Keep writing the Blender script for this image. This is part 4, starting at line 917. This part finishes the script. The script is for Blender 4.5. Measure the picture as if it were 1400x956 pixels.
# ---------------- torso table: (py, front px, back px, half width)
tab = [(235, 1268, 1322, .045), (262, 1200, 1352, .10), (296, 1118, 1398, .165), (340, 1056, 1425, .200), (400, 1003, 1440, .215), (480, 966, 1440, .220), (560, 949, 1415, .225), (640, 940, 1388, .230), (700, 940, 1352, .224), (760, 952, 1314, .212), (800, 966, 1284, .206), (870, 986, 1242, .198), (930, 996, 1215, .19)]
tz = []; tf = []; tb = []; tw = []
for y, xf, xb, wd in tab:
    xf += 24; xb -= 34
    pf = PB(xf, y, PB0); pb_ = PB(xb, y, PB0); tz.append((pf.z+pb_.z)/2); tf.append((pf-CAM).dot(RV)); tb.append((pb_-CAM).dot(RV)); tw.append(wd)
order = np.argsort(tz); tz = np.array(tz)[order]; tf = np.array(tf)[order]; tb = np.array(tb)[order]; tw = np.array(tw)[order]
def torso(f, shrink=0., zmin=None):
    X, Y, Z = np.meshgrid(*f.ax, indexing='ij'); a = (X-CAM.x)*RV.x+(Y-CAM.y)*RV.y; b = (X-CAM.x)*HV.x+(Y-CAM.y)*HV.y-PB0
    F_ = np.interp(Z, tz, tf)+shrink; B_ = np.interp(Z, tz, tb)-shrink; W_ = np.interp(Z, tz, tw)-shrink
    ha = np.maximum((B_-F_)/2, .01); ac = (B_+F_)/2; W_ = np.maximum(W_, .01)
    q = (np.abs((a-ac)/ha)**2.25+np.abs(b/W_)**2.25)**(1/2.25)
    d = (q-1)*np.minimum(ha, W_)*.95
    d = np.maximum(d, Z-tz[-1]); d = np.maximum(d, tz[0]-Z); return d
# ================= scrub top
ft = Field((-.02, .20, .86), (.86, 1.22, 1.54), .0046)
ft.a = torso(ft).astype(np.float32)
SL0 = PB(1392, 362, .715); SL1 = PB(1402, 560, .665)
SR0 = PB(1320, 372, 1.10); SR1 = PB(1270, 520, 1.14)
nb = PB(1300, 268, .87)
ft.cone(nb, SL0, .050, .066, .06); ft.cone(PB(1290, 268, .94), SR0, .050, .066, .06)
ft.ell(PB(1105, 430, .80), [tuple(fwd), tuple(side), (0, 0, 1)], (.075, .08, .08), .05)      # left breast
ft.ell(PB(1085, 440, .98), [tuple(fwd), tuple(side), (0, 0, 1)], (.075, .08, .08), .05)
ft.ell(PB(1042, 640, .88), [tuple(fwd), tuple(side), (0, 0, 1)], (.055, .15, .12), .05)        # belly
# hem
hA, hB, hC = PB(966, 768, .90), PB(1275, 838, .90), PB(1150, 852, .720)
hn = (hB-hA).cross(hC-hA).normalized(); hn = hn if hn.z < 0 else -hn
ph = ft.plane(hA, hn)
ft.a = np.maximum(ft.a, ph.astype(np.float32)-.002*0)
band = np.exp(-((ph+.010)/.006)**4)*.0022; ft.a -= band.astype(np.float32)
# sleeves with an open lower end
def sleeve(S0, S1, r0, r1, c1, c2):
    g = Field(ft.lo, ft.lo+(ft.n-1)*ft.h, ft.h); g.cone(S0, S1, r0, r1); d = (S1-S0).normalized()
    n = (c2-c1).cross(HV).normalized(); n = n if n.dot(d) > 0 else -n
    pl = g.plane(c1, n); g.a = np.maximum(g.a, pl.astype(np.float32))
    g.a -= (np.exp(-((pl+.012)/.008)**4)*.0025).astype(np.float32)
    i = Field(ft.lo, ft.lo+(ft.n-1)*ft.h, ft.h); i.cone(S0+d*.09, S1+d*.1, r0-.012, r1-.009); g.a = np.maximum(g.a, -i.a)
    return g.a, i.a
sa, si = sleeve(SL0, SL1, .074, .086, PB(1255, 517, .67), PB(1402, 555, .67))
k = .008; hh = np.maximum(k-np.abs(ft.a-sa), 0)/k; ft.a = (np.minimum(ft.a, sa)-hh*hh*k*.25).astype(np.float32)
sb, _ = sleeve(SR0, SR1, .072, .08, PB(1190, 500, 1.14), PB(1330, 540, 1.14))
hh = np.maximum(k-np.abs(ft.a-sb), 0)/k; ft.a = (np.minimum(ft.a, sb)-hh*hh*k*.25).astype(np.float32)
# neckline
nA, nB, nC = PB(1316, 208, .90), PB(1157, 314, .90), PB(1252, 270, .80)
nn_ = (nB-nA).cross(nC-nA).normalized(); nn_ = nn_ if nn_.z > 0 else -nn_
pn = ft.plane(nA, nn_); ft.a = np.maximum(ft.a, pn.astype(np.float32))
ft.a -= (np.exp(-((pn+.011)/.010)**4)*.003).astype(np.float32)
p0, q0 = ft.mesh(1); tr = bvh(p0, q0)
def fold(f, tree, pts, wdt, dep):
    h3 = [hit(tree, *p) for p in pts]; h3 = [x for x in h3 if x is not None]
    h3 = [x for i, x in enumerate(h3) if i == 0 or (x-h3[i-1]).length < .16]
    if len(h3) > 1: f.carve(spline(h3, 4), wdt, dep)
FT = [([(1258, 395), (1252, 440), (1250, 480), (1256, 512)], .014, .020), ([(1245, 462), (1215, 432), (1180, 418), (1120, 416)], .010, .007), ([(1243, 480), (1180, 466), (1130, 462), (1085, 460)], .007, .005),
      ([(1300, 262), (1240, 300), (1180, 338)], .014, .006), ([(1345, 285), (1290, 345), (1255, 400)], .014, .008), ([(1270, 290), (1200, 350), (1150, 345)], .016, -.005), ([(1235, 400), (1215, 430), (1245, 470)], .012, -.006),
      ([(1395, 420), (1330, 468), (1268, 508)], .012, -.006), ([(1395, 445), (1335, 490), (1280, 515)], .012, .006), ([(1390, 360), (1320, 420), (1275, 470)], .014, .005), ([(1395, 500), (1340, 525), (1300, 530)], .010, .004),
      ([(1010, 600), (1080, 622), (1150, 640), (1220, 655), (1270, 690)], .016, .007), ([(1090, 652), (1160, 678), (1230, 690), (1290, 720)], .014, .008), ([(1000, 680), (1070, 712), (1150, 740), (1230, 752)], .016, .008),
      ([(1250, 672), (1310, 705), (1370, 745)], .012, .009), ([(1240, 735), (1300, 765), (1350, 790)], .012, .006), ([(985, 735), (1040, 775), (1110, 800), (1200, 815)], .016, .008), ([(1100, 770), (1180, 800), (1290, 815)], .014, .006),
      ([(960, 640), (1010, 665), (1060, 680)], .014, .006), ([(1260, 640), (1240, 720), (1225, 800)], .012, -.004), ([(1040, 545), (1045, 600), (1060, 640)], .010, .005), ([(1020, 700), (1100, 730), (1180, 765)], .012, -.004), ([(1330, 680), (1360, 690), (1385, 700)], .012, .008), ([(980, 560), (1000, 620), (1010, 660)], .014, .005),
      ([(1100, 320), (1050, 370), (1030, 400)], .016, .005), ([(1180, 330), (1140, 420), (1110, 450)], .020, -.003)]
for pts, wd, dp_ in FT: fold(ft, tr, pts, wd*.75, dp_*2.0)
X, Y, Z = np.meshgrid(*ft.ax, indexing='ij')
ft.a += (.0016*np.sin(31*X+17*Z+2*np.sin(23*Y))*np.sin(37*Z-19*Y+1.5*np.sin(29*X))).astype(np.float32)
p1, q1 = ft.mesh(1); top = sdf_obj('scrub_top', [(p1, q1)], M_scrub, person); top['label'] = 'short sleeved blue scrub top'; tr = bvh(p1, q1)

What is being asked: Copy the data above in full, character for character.

The answer:
Keep writing the Blender script for this image. This is part 4, starting at line 917. This part finishes the script. The script is for Blender 4.5. Measure the picture as if it were 1400x956 pixels.
# ---------------- torso table: (py, front px, back px, half width)
tab = [(235, 1268, 1322, .045), (262, 1200, 1352, .10), (296, 1118, 1398, .165), (340, 1056, 1425, .200), (400, 1003, 1440, .215), (480, 966, 1440, .220), (560, 949, 1415, .225), (640, 940, 1388, .230), (700, 940, 1352, .224), (760, 952, 1314, .212), (800, 966, 1284, .206), (870, 986, 1242, .198), (930, 996, 1215, .19)]
tz = []; tf = []; tb = []; tw = []
for y, xf, xb, wd in tab:
    xf += 24; xb -= 34
    pf = PB(xf, y, PB0); pb_ = PB(xb, y, PB0); tz.append((pf.z+pb_.z)/2); tf.append((pf-CAM).dot(RV)); tb.append((pb_-CAM).dot(RV)); tw.append(wd)
order = np.argsort(tz); tz = np.array(tz)[order]; tf = np.array(tf)[order]; tb = np.array(tb)[order]; tw = np.array(tw)[order]
def torso(f, shrink=0., zmin=None):
    X, Y, Z = np.meshgrid(*f.ax, indexing='ij'); a = (X-CAM.x)*RV.x+(Y-CAM.y)*RV.y; b = (X-CAM.x)*HV.x+(Y-CAM.y)*HV.y-PB0
    F_ = np.interp(Z, tz, tf)+shrink; B_ = np.interp(Z, tz, tb)-shrink; W_ = np.interp(Z, tz, tw)-shrink
    ha = np.maximum((B_-F_)/2, .01); ac = (B_+F_)/2; W_ = np.maximum(W_, .01)
    q = (np.abs((a-ac)/ha)**2.25+np.abs(b/W_)**2.25)**(1/2.25)
    d = (q-1)*np.minimum(ha, W_)*.95
    d = np.maximum(d, Z-tz[-1]); d = np.maximum(d, tz[0]-Z); return d
# ================= scrub top
ft = Field((-.02, .20, .86), (.86, 1.22, 1.54), .0046)
ft.a = torso(ft).astype(np.float32)
SL0 = PB(1392, 362, .715); SL1 = PB(1402, 560, .665)
SR0 = PB(1320, 372, 1.10); SR1 = PB(1270, 520, 1.14)
nb = PB(1300, 268, .87)
ft.cone(nb, SL0, .050, .066, .06); ft.cone(PB(1290, 268, .94), SR0, .050, .066, .06)
ft.ell(PB(1105, 430, .80), [tuple(fwd), tuple(side), (0, 0, 1)], (.075, .08, .08), .05)      # left breast
ft.ell(PB(1085, 440, .98), [tuple(fwd), tuple(side), (0, 0, 1)], (.075, .08, .08), .05)
ft.ell(PB(1042, 640, .88), [tuple(fwd), tuple(side), (0, 0, 1)], (.055, .15, .12), .05)        # belly
# hem
hA, hB, hC = PB(966, 768, .90), PB(1275, 838, .90), PB(1150, 852, .720)
hn = (hB-hA).cross(hC-hA).normalized(); hn = hn if hn.z < 0 else -hn
ph = ft.plane(hA, hn)
ft.a = np.maximum(ft.a, ph.astype(np.float32)-.002*0)
band = np.exp(-((ph+.010)/.006)**4)*.0022; ft.a -= band.astype(np.float32)
# sleeves with an open lower end
def sleeve(S0, S1, r0, r1, c1, c2):
    g = Field(ft.lo, ft.lo+(ft.n-1)*ft.h, ft.h); g.cone(S0, S1, r0, r1); d = (S1-S0).normalized()
    n = (c2-c1).cross(HV).normalized(); n = n if n.dot(d) > 0 else -n
    pl = g.plane(c1, n); g.a = np.maximum(g.a, pl.astype(np.float32))
    g.a -= (np.exp(-((pl+.012)/.008)**4)*.0025).astype(np.float32)
    i = Field(ft.lo, ft.lo+(ft.n-1)*ft.h, ft.h); i.cone(S0+d*.09, S1+d*.1, r0-.012, r1-.009); g.a = np.maximum(g.a, -i.a)
    return g.a, i.a
sa, si = sleeve(SL0, SL1, .074, .086, PB(1255, 517, .67), PB(1402, 555, .67))
k = .008; hh = np.maximum(k-np.abs(ft.a-sa), 0)/k; ft.a = (np.minimum(ft.a, sa)-hh*hh*k*.25).astype(np.float32)
sb, _ = sleeve(SR0, SR1, .072, .08, PB(1190, 500, 1.14), PB(1330, 540, 1.14))
hh = np.maximum(k-np.abs(ft.a-sb), 0)/k; ft.a = (np.minimum(ft.a, sb)-hh*hh*k*.25).astype(np.float32)
# neckline
nA, nB, nC = PB(1316, 208, .90), PB(1157, 314, .90), PB(1252, 270, .80)
nn_ = (nB-nA).cross(nC-nA).normalized(); nn_ = nn_ if nn_.z > 0 else -nn_
pn = ft.plane(nA, nn_); ft.a = np.maximum(ft.a, pn.astype(np.float32))
ft.a -= (np.exp(-((pn+.011)/.010)**4)*.003).astype(np.float32)
p0, q0 = ft.mesh(1); tr = bvh(p0, q0)
def fold(f, tree, pts, wdt, dep):
    h3 = [hit(tree, *p) for p in pts]; h3 = [x for x in h3 if x is not None]
    h3 = [x for i, x in enumerate(h3) if i == 0 or (x-h3[i-1]).length < .16]
    if len(h3) > 1: f.carve(spline(h3, 4), wdt, dep)
FT = [([(1258, 395), (1252, 440), (1250, 480), (1256, 512)], .014, .020), ([(1245, 462), (1215, 432), (1180, 418), (1120, 416)], .010, .007), ([(1243, 480), (1180, 466), (1130, 462), (1085, 460)], .007, .005),
      ([(1300, 262), (1240, 300), (1180, 338)], .014, .006), ([(1345, 285), (1290, 345), (1255, 400)], .014, .008), ([(1270, 290), (1200, 350), (1150, 345)], .016, -.005), ([(1235, 400), (1215, 430), (1245, 470)], .012, -.006),
      ([(1395, 420), (1330, 468), (1268, 508)], .012, -.006), ([(1395, 445), (1335, 490), (1280, 515)], .012, .006), ([(1390, 360), (1320, 420), (1275, 470)], .014, .005), ([(1395, 500), (1340, 525), (1300, 530)], .010, .004),
      ([(1010, 600), (1080, 622), (1150, 640), (1220, 655), (1270, 690)], .016, .007), ([(1090, 652), (1160, 678), (1230, 690), (1290, 720)], .014, .008), ([(1000, 680), (1070, 712), (1150, 740), (1230, 752)], .016, .008),
      ([(1250, 672), (1310, 705), (1370, 745)], .012, .009), ([(1240, 735), (1300, 765), (1350, 790)], .012, .006), ([(985, 735), (1040, 775), (1110, 800), (1200, 815)], .016, .008), ([(1100, 770), (1180, 800), (1290, 815)], .014, .006),
      ([(960, 640), (1010, 665), (1060, 680)], .014, .006), ([(1260, 640), (1240, 720), (1225, 800)], .012, -.004), ([(1040, 545), (1045, 600), (1060, 640)], .010, .005), ([(1020, 700), (1100, 730), (1180, 765)], .012, -.004), ([(1330, 680), (1360, 690), (1385, 700)], .012, .008), ([(980, 560), (1000, 620), (1010, 660)], .014, .005),
      ([(1100, 320), (1050, 370), (1030, 400)], .016, .005), ([(1180, 330), (1140, 420), (1110, 450)], .020, -.003)]
for pts, wd, dp_ in FT: fold(ft, tr, pts, wd*.75, dp_*2.0)
X, Y, Z = np.meshgrid(*ft.ax, indexing='ij')
ft.a += (.0016*np.sin(31*X+17*Z+2*np.sin(23*Y))*np.sin(37*Z-19*Y+1.5*np.sin(29*X))).astype(np.float32)
p1, q1 = ft.mesh(1); top = sdf_obj('scrub_top', [(p1, q1)], M_scrub, person); top['label'] = 'short sleeved blue scrub top'; tr = bvh(p1, q1)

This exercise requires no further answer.